Return each line containing the string "scene".

**Supplied material:**
══════════

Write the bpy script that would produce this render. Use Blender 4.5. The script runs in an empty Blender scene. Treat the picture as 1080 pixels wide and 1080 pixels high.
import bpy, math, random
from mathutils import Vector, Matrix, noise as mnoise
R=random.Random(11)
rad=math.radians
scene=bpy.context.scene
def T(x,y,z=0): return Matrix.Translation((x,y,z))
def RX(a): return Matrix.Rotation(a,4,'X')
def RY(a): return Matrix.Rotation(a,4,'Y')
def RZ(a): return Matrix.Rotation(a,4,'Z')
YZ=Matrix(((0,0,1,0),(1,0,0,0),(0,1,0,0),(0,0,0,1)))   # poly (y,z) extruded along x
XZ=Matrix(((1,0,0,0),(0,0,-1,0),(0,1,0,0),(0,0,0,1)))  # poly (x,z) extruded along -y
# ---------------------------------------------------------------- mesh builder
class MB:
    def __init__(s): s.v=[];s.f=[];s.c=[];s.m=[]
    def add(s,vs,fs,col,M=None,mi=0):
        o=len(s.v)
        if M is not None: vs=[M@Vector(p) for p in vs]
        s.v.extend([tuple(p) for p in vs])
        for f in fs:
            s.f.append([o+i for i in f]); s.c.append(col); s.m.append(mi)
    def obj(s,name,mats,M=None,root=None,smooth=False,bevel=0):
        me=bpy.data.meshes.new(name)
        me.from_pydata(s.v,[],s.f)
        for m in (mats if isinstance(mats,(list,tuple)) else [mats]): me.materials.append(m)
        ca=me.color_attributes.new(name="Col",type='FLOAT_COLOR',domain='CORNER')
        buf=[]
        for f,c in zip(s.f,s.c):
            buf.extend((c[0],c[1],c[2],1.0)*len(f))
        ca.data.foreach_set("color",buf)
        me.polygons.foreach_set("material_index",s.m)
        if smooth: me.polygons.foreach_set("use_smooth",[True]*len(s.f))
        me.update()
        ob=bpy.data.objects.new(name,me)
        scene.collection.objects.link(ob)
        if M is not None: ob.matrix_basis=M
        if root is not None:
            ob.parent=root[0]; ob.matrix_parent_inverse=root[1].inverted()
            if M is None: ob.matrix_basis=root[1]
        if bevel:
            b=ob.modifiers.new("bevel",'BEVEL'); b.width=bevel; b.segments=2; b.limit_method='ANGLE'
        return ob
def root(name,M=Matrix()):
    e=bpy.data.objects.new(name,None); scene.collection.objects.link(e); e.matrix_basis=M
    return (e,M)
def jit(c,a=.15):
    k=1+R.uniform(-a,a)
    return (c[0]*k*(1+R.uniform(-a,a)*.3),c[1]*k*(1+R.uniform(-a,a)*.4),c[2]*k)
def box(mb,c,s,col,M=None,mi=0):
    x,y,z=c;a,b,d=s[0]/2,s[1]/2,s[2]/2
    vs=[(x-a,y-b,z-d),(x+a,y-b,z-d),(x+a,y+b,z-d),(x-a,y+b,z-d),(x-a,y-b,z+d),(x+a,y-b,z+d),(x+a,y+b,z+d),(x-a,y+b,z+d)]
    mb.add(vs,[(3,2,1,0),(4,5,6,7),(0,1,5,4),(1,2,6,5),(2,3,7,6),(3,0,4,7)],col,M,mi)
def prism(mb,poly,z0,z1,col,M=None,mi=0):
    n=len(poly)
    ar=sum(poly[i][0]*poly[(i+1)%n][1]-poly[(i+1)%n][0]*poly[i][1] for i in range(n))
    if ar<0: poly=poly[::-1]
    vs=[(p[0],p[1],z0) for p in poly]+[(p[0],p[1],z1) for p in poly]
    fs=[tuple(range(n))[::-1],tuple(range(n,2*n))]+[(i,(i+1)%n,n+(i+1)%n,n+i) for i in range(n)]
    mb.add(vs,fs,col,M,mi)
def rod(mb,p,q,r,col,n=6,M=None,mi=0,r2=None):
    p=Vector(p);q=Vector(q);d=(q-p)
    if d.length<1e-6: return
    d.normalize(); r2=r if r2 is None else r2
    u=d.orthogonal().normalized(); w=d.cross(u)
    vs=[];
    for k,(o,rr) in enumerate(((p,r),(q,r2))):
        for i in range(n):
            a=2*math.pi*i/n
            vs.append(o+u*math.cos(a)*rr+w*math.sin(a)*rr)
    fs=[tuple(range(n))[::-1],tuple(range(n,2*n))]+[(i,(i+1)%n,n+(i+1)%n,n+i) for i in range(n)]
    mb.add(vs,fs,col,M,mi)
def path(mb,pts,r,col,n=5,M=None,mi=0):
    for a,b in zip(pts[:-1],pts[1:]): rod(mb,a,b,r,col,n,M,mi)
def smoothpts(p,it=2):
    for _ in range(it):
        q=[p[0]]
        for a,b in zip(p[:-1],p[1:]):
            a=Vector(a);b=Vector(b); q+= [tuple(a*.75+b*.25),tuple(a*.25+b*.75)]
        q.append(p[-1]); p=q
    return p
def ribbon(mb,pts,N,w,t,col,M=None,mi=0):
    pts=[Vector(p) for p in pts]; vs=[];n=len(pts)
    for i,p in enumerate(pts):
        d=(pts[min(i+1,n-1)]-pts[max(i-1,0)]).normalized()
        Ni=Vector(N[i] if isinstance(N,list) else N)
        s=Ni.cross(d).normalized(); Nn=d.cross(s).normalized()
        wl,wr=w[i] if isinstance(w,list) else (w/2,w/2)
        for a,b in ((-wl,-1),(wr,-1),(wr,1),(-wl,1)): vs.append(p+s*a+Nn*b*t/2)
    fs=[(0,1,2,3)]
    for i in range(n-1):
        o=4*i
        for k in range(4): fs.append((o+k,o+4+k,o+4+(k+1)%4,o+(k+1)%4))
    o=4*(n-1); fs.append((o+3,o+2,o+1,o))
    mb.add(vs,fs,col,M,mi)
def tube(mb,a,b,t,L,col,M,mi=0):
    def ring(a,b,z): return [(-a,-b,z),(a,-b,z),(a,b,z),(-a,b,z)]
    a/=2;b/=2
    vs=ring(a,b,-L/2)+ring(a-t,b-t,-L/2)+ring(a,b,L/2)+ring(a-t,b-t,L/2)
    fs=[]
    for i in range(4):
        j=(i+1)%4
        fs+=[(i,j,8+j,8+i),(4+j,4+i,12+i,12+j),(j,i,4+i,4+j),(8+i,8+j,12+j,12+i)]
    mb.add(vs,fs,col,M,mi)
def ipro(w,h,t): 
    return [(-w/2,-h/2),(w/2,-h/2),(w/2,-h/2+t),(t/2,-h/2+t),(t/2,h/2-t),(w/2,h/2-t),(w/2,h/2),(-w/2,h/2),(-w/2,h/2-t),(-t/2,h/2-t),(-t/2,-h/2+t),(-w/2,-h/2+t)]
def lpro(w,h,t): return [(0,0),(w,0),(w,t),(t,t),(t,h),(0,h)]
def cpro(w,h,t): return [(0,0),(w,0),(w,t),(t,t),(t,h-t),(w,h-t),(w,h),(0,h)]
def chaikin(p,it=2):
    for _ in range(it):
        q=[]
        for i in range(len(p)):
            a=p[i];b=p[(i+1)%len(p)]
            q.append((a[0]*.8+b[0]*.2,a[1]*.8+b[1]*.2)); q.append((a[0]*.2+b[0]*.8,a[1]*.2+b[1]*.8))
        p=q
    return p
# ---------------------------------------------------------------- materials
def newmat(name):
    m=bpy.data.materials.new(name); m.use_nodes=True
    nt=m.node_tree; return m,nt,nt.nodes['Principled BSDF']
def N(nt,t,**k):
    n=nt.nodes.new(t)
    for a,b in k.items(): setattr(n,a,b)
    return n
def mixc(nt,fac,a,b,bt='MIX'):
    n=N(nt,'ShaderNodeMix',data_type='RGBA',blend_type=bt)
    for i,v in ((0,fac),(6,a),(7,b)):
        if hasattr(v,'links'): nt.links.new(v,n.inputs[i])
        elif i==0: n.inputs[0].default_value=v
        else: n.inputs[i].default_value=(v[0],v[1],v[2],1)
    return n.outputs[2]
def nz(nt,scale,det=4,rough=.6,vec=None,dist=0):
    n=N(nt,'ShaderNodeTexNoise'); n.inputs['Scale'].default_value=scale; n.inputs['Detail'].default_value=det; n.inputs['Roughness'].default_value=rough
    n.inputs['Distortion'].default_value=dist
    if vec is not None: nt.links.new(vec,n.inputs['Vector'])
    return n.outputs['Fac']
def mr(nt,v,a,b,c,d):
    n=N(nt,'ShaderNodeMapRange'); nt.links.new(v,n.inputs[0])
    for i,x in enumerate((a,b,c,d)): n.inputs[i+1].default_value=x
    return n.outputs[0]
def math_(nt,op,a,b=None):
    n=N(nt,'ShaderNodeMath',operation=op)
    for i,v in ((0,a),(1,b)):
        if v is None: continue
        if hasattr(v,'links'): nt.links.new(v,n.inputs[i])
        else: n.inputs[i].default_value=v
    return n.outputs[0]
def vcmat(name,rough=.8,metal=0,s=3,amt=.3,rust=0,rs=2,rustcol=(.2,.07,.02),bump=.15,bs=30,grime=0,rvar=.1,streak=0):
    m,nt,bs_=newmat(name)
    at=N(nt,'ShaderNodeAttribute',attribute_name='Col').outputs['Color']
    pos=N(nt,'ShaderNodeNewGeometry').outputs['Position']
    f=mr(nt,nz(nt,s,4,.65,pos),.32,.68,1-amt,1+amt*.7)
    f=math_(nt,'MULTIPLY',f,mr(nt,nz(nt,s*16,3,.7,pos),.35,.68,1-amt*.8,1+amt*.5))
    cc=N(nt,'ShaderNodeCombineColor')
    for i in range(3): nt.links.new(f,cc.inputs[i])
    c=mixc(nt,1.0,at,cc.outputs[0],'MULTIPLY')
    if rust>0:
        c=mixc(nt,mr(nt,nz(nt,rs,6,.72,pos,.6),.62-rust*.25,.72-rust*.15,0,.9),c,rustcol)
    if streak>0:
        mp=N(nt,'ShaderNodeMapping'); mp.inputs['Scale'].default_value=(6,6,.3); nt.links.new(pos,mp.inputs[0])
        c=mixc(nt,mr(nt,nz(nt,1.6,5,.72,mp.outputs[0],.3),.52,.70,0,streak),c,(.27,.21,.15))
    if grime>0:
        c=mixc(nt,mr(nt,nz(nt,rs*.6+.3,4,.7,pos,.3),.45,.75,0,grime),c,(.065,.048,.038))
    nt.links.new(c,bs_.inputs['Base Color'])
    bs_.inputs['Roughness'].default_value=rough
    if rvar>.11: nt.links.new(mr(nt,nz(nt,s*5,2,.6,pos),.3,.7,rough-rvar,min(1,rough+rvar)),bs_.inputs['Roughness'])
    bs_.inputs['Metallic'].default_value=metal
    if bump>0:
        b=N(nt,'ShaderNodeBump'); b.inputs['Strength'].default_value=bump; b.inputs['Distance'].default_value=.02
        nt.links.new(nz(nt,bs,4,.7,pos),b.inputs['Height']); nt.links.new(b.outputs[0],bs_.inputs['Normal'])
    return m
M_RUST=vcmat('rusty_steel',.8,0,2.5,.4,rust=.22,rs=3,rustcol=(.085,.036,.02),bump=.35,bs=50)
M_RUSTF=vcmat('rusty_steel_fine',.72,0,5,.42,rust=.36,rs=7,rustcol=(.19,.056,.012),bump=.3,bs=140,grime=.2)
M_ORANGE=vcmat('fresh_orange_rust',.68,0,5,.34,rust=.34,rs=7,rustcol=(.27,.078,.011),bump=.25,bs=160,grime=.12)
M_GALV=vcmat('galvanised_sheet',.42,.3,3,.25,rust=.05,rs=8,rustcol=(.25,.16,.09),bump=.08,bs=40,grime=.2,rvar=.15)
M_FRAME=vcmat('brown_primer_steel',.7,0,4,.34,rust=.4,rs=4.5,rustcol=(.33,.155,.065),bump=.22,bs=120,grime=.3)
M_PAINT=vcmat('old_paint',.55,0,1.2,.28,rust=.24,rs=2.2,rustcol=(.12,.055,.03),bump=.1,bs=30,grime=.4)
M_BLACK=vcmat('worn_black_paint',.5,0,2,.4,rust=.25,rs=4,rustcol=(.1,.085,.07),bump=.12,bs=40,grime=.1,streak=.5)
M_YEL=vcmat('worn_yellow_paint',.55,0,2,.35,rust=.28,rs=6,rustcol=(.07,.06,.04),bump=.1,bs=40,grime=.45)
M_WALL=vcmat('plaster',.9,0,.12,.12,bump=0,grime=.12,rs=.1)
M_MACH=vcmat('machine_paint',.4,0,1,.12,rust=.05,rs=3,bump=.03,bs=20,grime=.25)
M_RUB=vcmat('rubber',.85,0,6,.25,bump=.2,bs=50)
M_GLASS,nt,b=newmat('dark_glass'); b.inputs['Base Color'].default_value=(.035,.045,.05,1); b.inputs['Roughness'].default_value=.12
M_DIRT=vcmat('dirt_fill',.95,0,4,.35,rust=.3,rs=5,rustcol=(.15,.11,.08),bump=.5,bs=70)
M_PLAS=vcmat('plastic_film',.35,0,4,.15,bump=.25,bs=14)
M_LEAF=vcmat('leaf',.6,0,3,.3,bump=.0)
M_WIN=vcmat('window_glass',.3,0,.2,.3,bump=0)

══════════

**Correct result:**
Write the bpy script that would produce this render. Use Blender 4.5. The script runs in an empty Blender scene. Treat the picture as 1080 pixels wide and 1080 pixels high.
scene=bpy.context.scene
        scene.collection.objects.link(ob)
    e=bpy.data.objects.new(name,None); scene.collection.objects.link(e); e.matrix_basis=M